Different from the global rankings, the module shipment rankings obviously reshuffled in China. Stimulated by the significant growth of mono-Si market shares in China, Longi that ships most of its products to China has changed places with Jinko Solar and moved up to No.1. Following was Trina, Jinko Solar, GCL-Si, JA Solar, Suntech, Risen Energy, Canadian Solar, Yingli Solar, and Talesun. These companies supplied 29.2GW of modules to China in 2017, representing 57% of the total Chinese local demand.

Looking ahead for 2018, Chinese local demand may decline this year for the first time, putting pressures on the PV supply chain prices. Although top-tier manufacturers for each sector of the supply chain will continue to expand capacities this year to win more market shares, the control over the profitability of the company is a bigger challenge than the market share growth.

Take a look at each sector:

The polysilicon market will not release many new capacities in 1H18, leading to stable average trading prices in the first half of the year. This sector is still the sector with the best profit of the entire supply chain.
For wafers, the mono-Si wafer capacity will continue to increase every quarter. As multi-Si wafer manufacturers switch from slurry to DW slicing, the multi-Si wafer capacity will also increase significantly. Yet, confronted by high polysilicon and low cell prices, both the mono and multi-Si wafer markets will face great challenges in profitability this year.

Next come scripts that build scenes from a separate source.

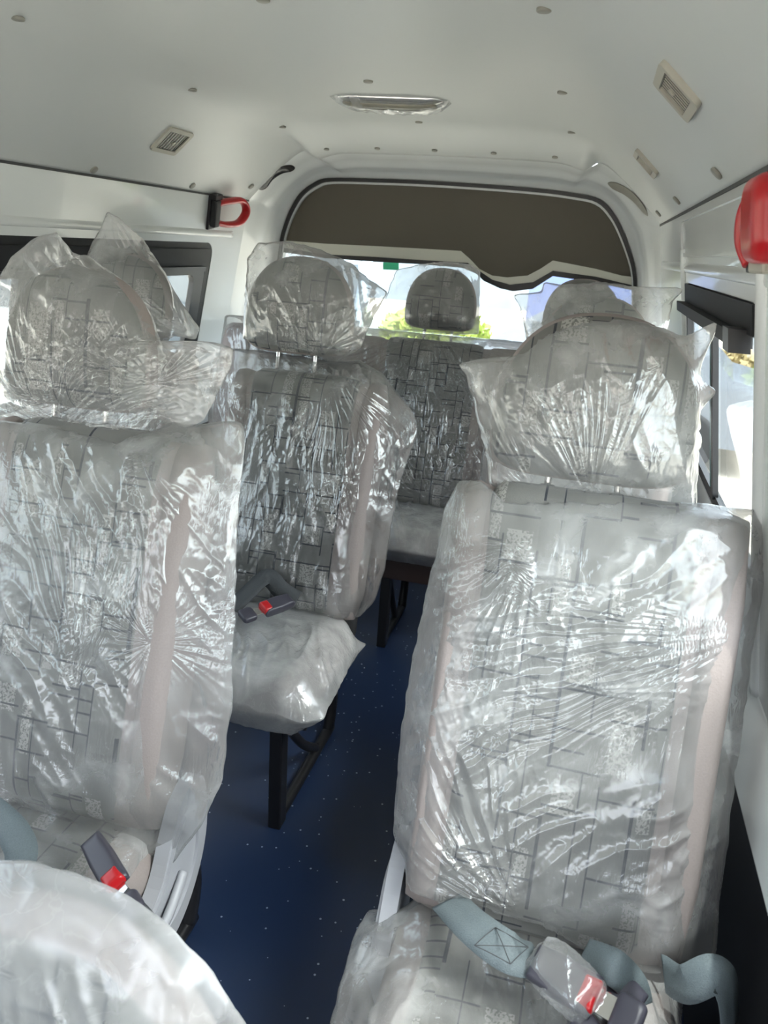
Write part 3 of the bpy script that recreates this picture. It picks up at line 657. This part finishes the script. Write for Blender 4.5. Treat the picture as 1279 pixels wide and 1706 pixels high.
def cushion(t, W2, panels, y0=-0.30, y1=0.10, z=0.43):
    pad('cushion_base', rrect(-W2, W2, y0, y1, 0.06), 0.062, BROWN, t, p=6, axis='xy', yoff=z)
    for c, w_ in panels: pad('cushion_panel', rrect(c-w_, c+w_, y0+0.03, y1-0.01, 0.04), 0.03, [FABH, FABH], t, p=5, axis='xy', yoff=z+0.042)
    box('seat_pan', (0, (y0+y1)/2+0.02, z-0.072), (W2*2-0.04, (y1-y0)-0.06, 0.03), BPLAS, t, bev=0.008)
def side_cover(t, x, s, m=GREY):
    poly = [(0.12, 0.56), (0.07, 0.55), (0.03, 0.50), (-0.02, 0.42), (-0.12, 0.36), (-0.14, 0.31), (-0.08, 0.27), (0.04, 0.27), (0.12, 0.33), (0.16, 0.42), (0.155, 0.53)]
    poly = [(q.x, q.y) for q in catmull([Vector(p) for p in poly], 5, True)]
    sc_ = prism('side_cover', poly, [], lambda u, v, d: (x+s*d, u, v), 0.0, 0.028, m, t)
    inner = [((a-0.0)*0.80, (b-0.40)*0.72+0.40) for a, b in poly]
    prism('cover_rib', inner, [[((a-0.0)*0.70, (b-0.40)*0.60+0.40) for a, b in poly]], lambda u, v, d: (x+s*d, u, v), 0.026, 0.034, m, sc_)
    tube_path('recline_lever', [(x+s*0.036, 0.05, 0.40), (x+s*0.042, -0.02, 0.365), (x+s*0.042, -0.09, 0.35)], 0.011, m, sc_, flat=0.8)
    sc_.location = (0, 0.01, -0.065)
    return sc_
def seat(x0, J, label, head=0.0, legs=(), sides=(), group='passenger seats in plastic', W2=BW, panels=((0.0, 0.16),), heads=(0.0,), low=0.0, hs=1.0):
    t = thing('passenger_seat', label, 'seat', Matrix.Translation((x0, J, 0)), None)
    seat_core(t, x0, W2, head, panels, heads=heads, low=low, hs=hs); cushion(t, W2, panels, z=0.43-low)
    for lx in legs: add_leg(t, lx)
    for s in sides: side_cover(t, s*(W2+0.002), s)
    return t
AL = (-0.855, 0.97); AR = (0.055, 0.97); BL = (-0.73, 1.76); BL2 = (-1.31, 1.76); BR = (0.015, 1.76)
seat(*AL, 'grey patterned seat at left front of view, covered in crumpled plastic', head=0.012, legs=(-0.16, 0.18), sides=(1,), heads=(-0.05,), low=0.07, hs=1.08)
seat(*AR, 'grey patterned single seat at right front of view, wrapped in plastic', head=0.0, legs=(-0.16, 0.16), sides=(-1,), heads=(-0.03,), low=0.07, hs=1.12, panels=((-0.005, 0.17),))
seat(*BL, 'patterned aisle seat in the second row, left of the aisle, belt buckle on cushion', head=0.035, legs=(0.115,), heads=(-0.045,), hs=1.1)
seat(*BL2, 'patterned seat beside the left window, mostly hidden behind the left front seat', head=0.03, legs=(-0.1,))
seat(*BR, 'patterned seat straight behind the right front seat, only its headrest showing', head=0.02, legs=(-0.16, 0.16))
bench = thing('bench_seat', 'wide patterned bench seat across the back of the van', 'seat', Matrix.Translation((CX, 2.80, 0)))
bp_ = ((-0.50, 0.2), (0.07, 0.2), (0.61, 0.17))
seat_core(bench, CX, 0.84, 0.03, bp_, heads=(-0.50, 0.07, 0.61))
cushion(bench, 0.84, bp_, y0=-0.24, y1=0.10)
for lx in (-0.4, 0.045, 0.5): add_leg(bench, lx, yf=-0.20, yr=0.14)
box('front_board', (0, -0.215, 0.345), (1.66, 0.02, 0.10), simple('dark_brown_board', (0.035, 0.022, 0.02), 0.4), bench, bev=0.004)

# near seat, out of focus at the lower left corner
NM = Matrix.Translation((-0.50, 0.50, 0.175)) @ Matrix.Rotation(-math.radians(10), 4, 'X')
NPOLY = sup(0, 0.28, 0.25, 0.28, 2.8, top=0.3)
near = thing('passenger_seat', 'seat nearest the camera, only its wrapped top edge at lower left', 'seat', Matrix.Translation((-0.50, 0.50, 0)))
pad('backrest', NPOLY, 0.05, [FAB, BROWN], near, Matrix.Translation((0, 0, 0.175)) @ Matrix.Rotation(-math.radians(10), 4, 'X'), p=4, side_t=0.1)
box('seat_pan', (0, -0.15, 0.27), (0.4, 0.36, 0.05), BPLAS, near, bev=0.01)
for lx, ly in ((-0.17, -0.28), (0.17, -0.28), (-0.17, 0.0), (0.17, 0.0)): box('leg', (lx, ly, 0.125), (0.03, 0.03, 0.25), BLACK, near)

# ------------------------------------------------------------------ plastic covers
def pxpoly(pxs, M, off=0.0, axis=1):
    out = []
    for p in pxs:
        q = loc(p[0], p[1], M, off, axis); out.append((q.x, q.z) if axis == 1 else (q.x, q.y))
    return out
def gd(px, py, tx, ty, half, M, am, k, reach):
    q = loc(px, py, M); e = loc(tx, ty, M); return (q.x, q.z, am, k, reach, math.atan2(e.z-q.z, e.x-q.x), math.radians(half))
def g(px, py, M, am, k, reach, axis=1):
    q = loc(px, py, M, 0.0, axis); return (q.x, q.z if axis == 1 else q.y, am, k, reach)
def head_solid(dx=0.0, hs=1.0): return {'h': solid_pad([(x*hs+dx, z*hs) for x, z in HEAD], 0.057, 3.4), 'c': (dx, 0.12)}
def back_solid(W2, bh=BH, low=0.0): return {'h': solid_pad(rrect(-W2, W2, -low, bh, 0.05), 0.071, 9)}
HS = head_solid()
_, MB, MH = frames(*AR)
o = bag('plastic_cover', pxpoly([(758, 607), (800, 598), (850, 594), (880, 585), (900, 565), (950, 543), (1010, 532), (1070, 536), (1120, 553), (1150, 562), (1172, 545), (1195, 528), (1190, 560), (1168, 605), (1166, 632), (1195, 652), (1166, 682), (1163, 760), (1160, 850), (1110, 852), (1060, 838), (1000, 832), (930, 850), (890, 862), (862, 845), (815, 805), (808, 745), (795, 700), (785, 655), (775, 622)], MH), head_solid(-0.03, 1.12), MH, FILMH, 1,
        gathers=(gd(985, 835, 960, 650, 50, MH, 0.012, 9, 0.10), gd(900, 835, 820, 740, 45, MH, 0.012, 7, 0.07)))
tag(o, 'clear plastic bag with pointed corners over the right front headrest', 'plastic cover')
o = bag('plastic_cover', pxpoly([(728, 925), (738, 850), (765, 800), (800, 800), (850, 835), (1000, 835), (1150, 838), (1262, 850), (1277, 875), (1270, 990), (1255, 1060), (1242, 1180), (1222, 1300), (1212, 1400), (1198, 1500), (1192, 1590), (1150, 1612), (1090, 1618), (1030, 1590), (960, 1545), (900, 1510), (800, 1480), (690, 1462), (655, 1390), (664, 1250), (676, 1160), (695, 1060), (715, 960)], MB), back_solid(BW, low=0.07), MB, FILM, 2,
        gathers=(gd(870, 1490, 700, 1270, 42, MB, 0.020, 9, 0.18), gd(888, 895, 740, 960, 32, MB, 0.016, 8, 0.13), gd(888, 895, 800, 1150, 28, MB, 0.014, 9, 0.16), gd(1262, 1040, 900, 1085, 28, MB, 0.010, 14, 0.3), gd(950, 1130, 1150, 1080, 30, MB, 0.010, 8, 0.12)), N=480, R=170, dirn=(1, -0.9))
tag(o, 'large crinkled plastic cover stretched over the right front seat back', 'plastic cover')
CS = {'h': solid_pad(rrect(-BW, BW, -0.32, 0.10, 0.06), 0.085, 6)}
def cover_cushion(x0, J, pxs, sd, label, m=None, gathers=(), z=0.43):
    Mc = Matrix.Translation((x0, J, z))
    o = bag('plastic_cover', pxs, CS, Mc, m or FILMC, sd, axis='xy', amp=1.5, N=260, R=90, gathers=gathers); tag(o, label, 'plastic cover'); return o
cpoly = lambda l, r, f, b: [(l+0.02, f), (-0.1, f-0.01), (0.05, f+0.005), (r-0.03, f-0.005), (r+0.015, f+0.03), (r, 0.0), (r+0.01, b), (0.0, b+0.01), (l, b), (l-0.01, 0)]
cover_cushion(*AR, cpoly(-0.285, 0.24, -0.36, 0.07), 3, 'loose plastic cover on the right front seat cushion', z=0.36, m=FILM)
_, MB, MH = frames(*AL, head=0.012)
ALH = [(-40, 520), (0, 460), (20, 430), (50, 400), (75, 390), (100, 383), (106, 417), (150, 428), (200, 465), (240, 515), (258, 568), (320, 568), (350, 568), (390, 580), (386, 610), (355, 672), (340, 700), (310, 712), (270, 705), (240, 745), (170, 778), (140, 745), (110, 718), (60, 712), (0, 700), (-45, 650)]
o = bag('plastic_cover', pxpoly(ALH, MH), {'h': head_solid(-0.05, 1.08)['h']}, MH, FILMH, 5, gathers=(g(112, 715, MH, 0.018, 9, 0.13), g(270, 640, MH, 0.012, 5, 0.07)), dirn=(1, 0.9))
tag(o, 'milky plastic bag over the left front headrest, flaring out to the right', 'plastic cover')
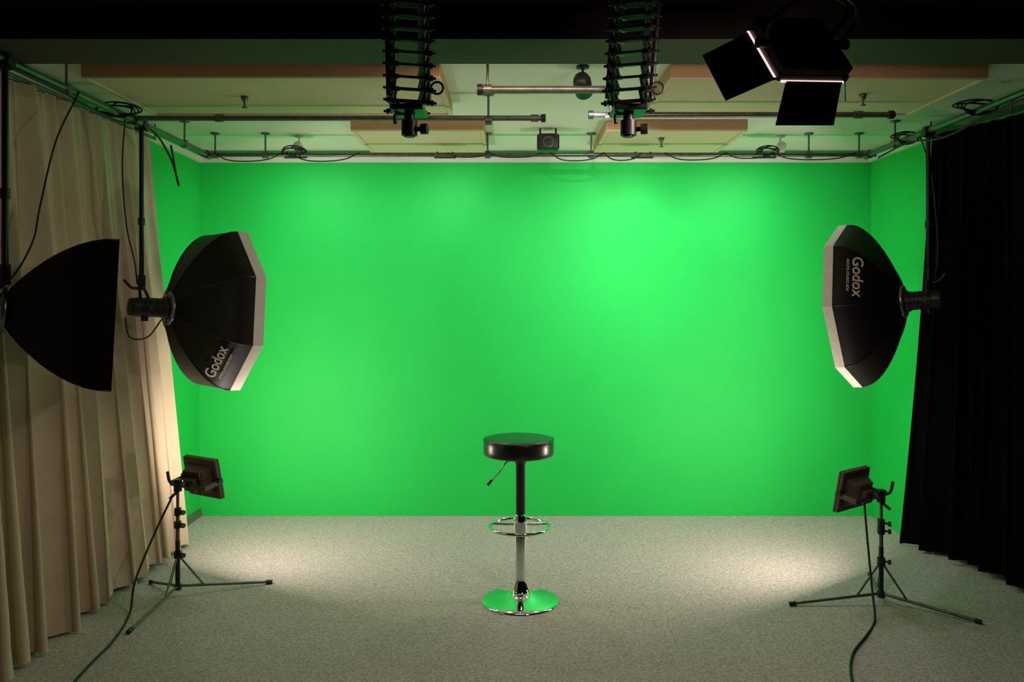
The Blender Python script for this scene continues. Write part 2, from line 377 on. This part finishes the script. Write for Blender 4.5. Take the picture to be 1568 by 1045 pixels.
# ---------------- floodlights on stands ----------------
def flood(center,feet,ztop,C,n,cab):
    cx,cy=center; root=empty('floodlight_on_stand',(cx,cy,0))
    b=B()
    b.cyl((cx,cy,.04),(cx,cy,.30),.0125,M_blackm); b.cyl((cx,cy,.30),(cx,cy,ztop-.12),.0105,M_pipe); b.cyl((cx,cy,ztop-.12),(cx,cy,ztop),.008,M_pipe)
    for z,h,rr in ((.225,.035,.021),(.385,.035,.019),(ztop-.13,.04,.018),(.05,.03,.019)):
        b.cyl((cx,cy,z-h/2),(cx,cy,z+h/2),rr,M_black)
        if z>.1: b.cyl((cx,cy,z),(cx+.035,cy-.02,z),.006,M_black); b.cyl((cx+.03,cy-.017,z),(cx+.042,cy-.024,z),.013,M_black)
    for f in feet:
        F=V((f[0],f[1],.012)); S=V((cx,cy,.055)); d=(F-S)
        b.cyl(S,F,.0075,M_pipe,n=10); b.cyl(F-d*.04,F+d*.03,.0115,M_black,n=10)
        b.cyl((cx,cy,.225),S+d*.28,.0055,M_pipe,n=8)
    b.done('tripod_stand',(cx,cy,.3),root)
    n=V(n).normalized(); up=(V((0,0,1))-n*n.z).normalized(); rt=n.cross(up)
    C=V(C); R=Matrix((rt,up,n)).transposed()
    b=B()
    b.box(C,(.265,.225,.022),M_flood,R,bev=.006)
    for sx,sy,wx,wy in ((0,.107,.265,.012),(0,-.107,.265,.012),(.127,0,.012,.2),(-.127,0,.012,.2)):
        b.box(C+rt*sx+up*sy+n*.014,(wx,wy,.012),M_flood,R,bev=.002)
    b.box(C-n*.037,(.19,.15,.055),M_flood,Matrix((rt,-up,-n)).transposed(),taper=.78,bev=.005)
    for k in range(9): b.box(C-n*.060+rt*(-.064+.016*k),(.004,.115,.022),M_flood,R)
    b.box(C-n*.08-up*.01,(.085,.07,.04),M_flood,R,bev=.006)
    T=V((cx,cy,ztop+.01))
    a=.142
    for s in (1,-1):
        b.box(C+rt*s*a-n*.045-up*.01,(.004,.026,.12),M_flood,R)
        b.cyl(C+rt*s*(a-.012)-n*.01,C+rt*s*(a+.014)-n*.01,.014,M_black)
    b.box(C-n*.105-up*.01,(.288,.026,.004),M_flood,R)
    b.cyl(C-n*.105-up*.01,T+V((0,0,.02)),.012,M_black)
    b.cyl(T-V((0,0,.03)),T+V((0,0,.035)),.021,M_black)
    for s in (1,-1): b.cyl(T+V((0,0,.012)),T+rt*s*.045+V((0,0,.012)),.012,M_black)
    b.tube([T+V((0,0,.012))-n*.01,T-n*.05+V((0,0,.04)),T-n*.065+V((0,0,.10))],.008,M_black)
    b.tube([T-V((0,0,.03)),T-n*.05-V((0,0,.05))],.008,M_black,sub=1)
    b.done('flood_housing',C,root)
    b=B(); b.box(C+n*.013,(.235,.195,.003),M_glass,R); b.done('flood_lens',C,root)
    area('flood_lamp',C+n*.022,n,.22,.18,FLOOD,(1,.87,.72),root)
    b=B(); b.tube(cab,.006,M_cable); b.done('power_cable',cab[0],root)
    return root
FLOOD=19
flood((-1.80,4.32),[(-1.36,4.5),(-1.83,3.84),(-2.025,4.50)],.585,(-1.715,4.45,.612),(.5,.86,.20),[(-1.83,4.31,.53),(-1.90,4.26,.35),(-1.95,4.15,.14),(-1.93,4.05,.012),(-1.86,3.75,.007),(-1.84,3.5,.007),(-1.80,3.2,.007),(-1.7,2.7,.007)])
flood((1.937,4.21),[(1.46,4.18),(2.30,3.95),(2.06,4.62)],.555,(1.845,4.345,.57),(-.6,.8,.18),[(1.87,4.26,.53),(1.86,4.2,.35),(1.84,4.1,.12),(1.80,3.98,.009),(1.68,3.8,.007),(1.53,3.6,.007),(1.42,3.35,.007),(1.30,2.9,.007)])

# ---------------- pantographs ----------------
def pantograph(x,y,ph,xt):
    root=empty('pantograph_hanger',(x,y,H)); b=B()
    N=10; zb=2.25; h=(H-.03-zb)/N; w=.15; sx=.05
    c,s=math.cos(ph),math.sin(ph)
    def P(a,d,z):
        k=(z-zb)/(H-zb); return V((x+(xt-x)*k+a*c-d*s,y+a*s+d*c,z))
    for i in range(N):
        z=zb+i*h
        ww=w/2
        for a in (-sx,sx):
            for (d0,d1,o) in ((-ww,ww,.004),(ww,-ww,-.004)):
                b.cyl(P(a+o,d0,z),P(a+o,d1,z+h),.0085,M_blackm,n=6)
        for d,zz in ((-ww,z),(ww,z),(0,z+h/2)):
            b.cyl(P(-sx-.03,d,zz),P(sx+.03,d,zz),.0048,M_blackm,n=6)
            for a in (-sx-.016,sx+.016): b.cyl(P(a-.004,d,zz),P(a+.004,d,zz),.010,M_black,n=8)
    b.cyl(P(-sx-.02,-.02,zb+.03),P(-sx-.02,-.02,H-.05),.009,M_black,n=8)
    b.cyl(P(sx+.02,.03,zb+.03),P(sx+.02,.03,H-.05),.009,M_black,n=8)
    b.box((xt,y,H-.015),(.15,.17,.03),M_blackm,bev=.004)
    b.box(P(0,0,zb-.012),(.11,.14,.02),M_blackm,bev=.004)
    b.cyl((x,y,zb-.015),(x,y,zb-.10),.018,M_black); b.cyl((x,y,zb-.045),(x,y,zb-.095),.027,M_black)
    b.cyl((x,y,zb-.075),(x+.05,y-.01,zb-.075),.008,M_black); b.cyl((x+.04,y-.008,zb-.075),(x+.062,y-.012,zb-.075),.018,M_black)
    b.tube([(x-.02,y,zb-.02),(x-.045,y-.02,zb-.03),(x-.045,y-.02,zb-.06)],.006,M_black)
    b.tube([V((x+.095+.02*math.cos(t*math.pi/6),y-.02,zb+.06+.02*math.sin(t*math.pi/6))) for t in range(12)],.004,M_black,closed=True,sub=2)
    b.cyl((x+.05,y-.02,zb+.05),(x+.08,y-.02,zb+.05),.006,M_black)
    b.done('scissor_frame',(x,y,2.4),root)
pantograph(-.345,2.7,math.radians(14),-.355)
pantograph(.392,2.7,math.radians(-16),.425)
# ---------------- LED panel light with barn doors ----------------
C=V((.856,2.4,2.345)); u=V((.239,.0675,.0146)).normalized(); v=V((.045,-.12,-.179)); v=(v-u*v.dot(u)).normalized(); n=u.cross(v)
n=n if n.z<0 else -n
root=empty('barn_door_light',C); R=Matrix((u,v,u.cross(v))).transposed(); S=.235
b=B()
b.box(C-n*.022,(S,S,.036),M_blackm,R,bev=.008)
b.box(C-n*.048,(S*.62,S*.62,.02),M_blackm,R,bev=.006)
for (o,sx,sy) in ((u*(S/2-.006),.012,S),(-u*(S/2-.006),.012,S),(v*(S/2-.006),S,.012),(-v*(S/2-.006),S,.012)):
    b.box(C+o+n*.003,(sx,sy,.02),M_blackm,R)
def door(h0,h1,out,inw):
    hin=(h1-h0)
    t=hin.cross(out).normalized()*.0015
    q=[h0,h1,h1+out-hin*inw,h0+out+hin*inw]
    b.add([p+t for p in q]+[p-t for p in q],[(0,1,2,3),(7,6,5,4),(0,4,5,1),(1,5,6,2),(2,6,7,3),(3,7,4,0)],M_black)
    b.cyl(h0,h1,.005,M_blackm,n=8)
e=S/2+.004; E=C+n*.014
door(E-u*e-v*e*.85,E-u*e+v*e*.90,-u*.12+n*.085,.02)
door(E+v*e-u*e*.74,E+v*e+u*e*.82,v*.063+n*.108,-.03)
door(E+u*e-v*e*.85,E+u*e+v*e*.85,u*.06+n*.09,.03)
door(E-v*e-u*e*.85,E-v*e+u*e*.85,-v*.03+n*.10,.03)
b.tube([C+u*(S/2+.01)-n*.03,C+u*(S/2+.02)-n*.12,C+u*.06-n*.19,C-u*.06-n*.19,C-u*(S/2+.02)-n*.12,C-u*(S/2+.01)-n*.03],.008,M_blackm)
top=C-n*.19; b.cyl(top,(top.x,top.y,H),.014,M_blackm)
for s in (1,-1): b.cyl(C+u*s*(S/2)-n*.03,C+u*s*(S/2+.035)-n*.03,.016,M_black)
b.tube([C+u*.08-n*.06,C+u*.12-n*.10+V((0,0,.05)),C+u*.10+V((0,0,.2)),C+u*.13+V((.0,0,.30)),(C.x+.09,C.y+.02,H)],.009,M_cable)
b.done('lamp_body_and_doors',C,root)
b=B(); b.box(C+n*.004,(S-.03,S-.03,.004),M_ledpink,R)
for (o,sx,sy) in ((-u*(S/2+.003),.009,S*.9),(v*(S/2+.002),S*.9,.006)): b.box(C+o+n*.012,(sx,sy,.006),M_ledpink,R)
b.done('led_face',C,root)
area('led_lamp',C+n*.02,n,S-.03,S-.03,10,(1,.80,.68),root)

# ---------------- wall washers on rear pipe ----------------
for x,en in ((-1.43,4.2),(-.44,4.2),(.86,5.6),(1.67,5.0)):
    c=V((x,5.31,2.545)); root=empty('wall_washer_light',c); b=B()
    d=V((0,.26,-.96)).normalized(); rt=V((1,0,0)); R=Matrix((rt,d.cross(rt),d)).transposed()
    b.box(c,(.15,.05,.024),M_black,R,bev=.005); b.box(c+d*.013,(.135,.038,.003),M_spotw,R)
    for s in (-.05,.05): b.box((x+s,5.285,2.55),(.012,.05,.035),M_blackm,bev=.003)
    b.done('lamp_bar',c,root)
    area('washer_lamp',c+d*.02,d,.135,.04,en,(.98,1,1),root)

# ceiling spots
def spot(p,d,col,L=.09,r=.032,lamp=0):
    p=V(p); d=V(d).normalized(); root=empty('ceiling_spotlight',p); b=B()
    b.lathe((p.x,p.y,H-.014),[(.03,.014),(.03,.003),(.012,0)],col,n=20)
    b.cyl((p.x,p.y,H-.014),(p.x,p.y,p.z),.006,col)
    b.lathe(p,[(.012,-L*.6),(r*.8,-L*.5),(r,-L*.3),(r,L*.5),(r*.85,L*.5),(r*.8,L*.35)],col,n=24,axis=d)
    b.lathe(p,[(r*.8,L*.36),(.002,L*.38)],M_black if lamp else M_spotw,n=24,axis=d)
    b.done('spot_can',p,root)
    if lamp:
        area('spot_lamp',p+d*(L*.42),d,r*1.1,r*1.1,lamp,(1,1,.97),root,spread=60)
spot((-1.42,5.35,2.60),(.35,-.3,-.8),M_spotw); spot((1.79,5.35,2.60),(-.35,-.3,-.8),M_spotw); spot((.25,5.3,2.63),(0,-.6,-.7),M_spotw)
spot((.33,3.74,2.60),(.20,.90,-.40),M_black,.11,.042,lamp=3.5)
b=B(); c=V((.23,5.12,2.60)); b.box(c,(.14,.09,.10),M_black,bev=.01)
b.lathe((c.x,c.y-.044,c.z-.005),[(.036,0),(.036,.006),(.03,.004),(.012,-.006),(.002,-.008)],M_pipe,n=24,axis=V((0,-1,0)))
b.cyl((c.x-.05,c.y,c.z+.04),(c.x-.05,c.y,H),.006,M_black); b.cyl((c.x+.05,c.y,c.z+.04),(c.x+.05,c.y,H),.006,M_black)
b.done('ceiling_speaker',c)

# added warm fill light without a fixture, just behind the beam
area('warm_fill_light',(0.0,3.42,2.60),(0,.28,-1),.8,.10,3.6,(1,.76,.56))

w=bpy.data.worlds.new('World'); scene.world=w; w.use_nodes=True
w.node_tree.nodes['Background'].inputs[0].default_value=(.02,.02,.02,1); w.node_tree.nodes['Background'].inputs[1].default_value=.2

cam=bpy.data.cameras.new('Camera'); co=bpy.data.objects.new('Camera',cam); scene.collection.objects.link(co)
co.location=(0,0,1.61); co.rotation_euler=(math.radians(90),0,0)
cam.sensor_width=36; cam.lens=28.2; cam.shift_y=-.0427; cam.clip_start=.05
scene.camera=co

Cell is the sector that already witnessed tight profits in 2017. Since this sector expanded less compared to other sectors this year, the profit decline is likely to be limited. However, many leading and new cell companies are still planning for GW-scale expansions, and therefore this year will be the first year for the cell sector to begin eliminating high-cost capacities.

For modules, both global and Chinese demands are expecting to shrink this year, but top-tier vertically-integrated companies continue to increase their capacities and shipments, trying to win more market shares. Consequently, second/third-tier module manufacturers are likely to receive fewer OEM orders compared to last year.

Overall, apart from the uncertainties brought by the US “Section 201” case and India’s safeguard measures, the market condition has slowly become clear in other markets. And forecast for the 2018 demand in China: Demand will possibly be between 40 to 50 GW, decrease slightly compared to 2017. At the same time, utility power plants, poverty alleviation power plants, and ground-mount DG systems are remain subject to the June 30th 2018 deadline. For Top Runner Program, the deadline is December 30th.

The first quarter seems to be possibly the weakest quarter in 2018 since the demand from the main markets, China and US, are dwindling, and is mainly supported by the Indian and Japanese markets. The distribution of peak and off-peak season this year is similar to last year. Demand will drop first and then rebound in 2018Q2. As the Lunar New Year approaches, the PV industry start cool down currently, while supply chain prices decline rapidly at the same time. Companies should be prepared ahead of time for the upcoming 0630 installation boom and another off-peak season in 2H18. Technology optimization and strategic adjustment are still the top priorities.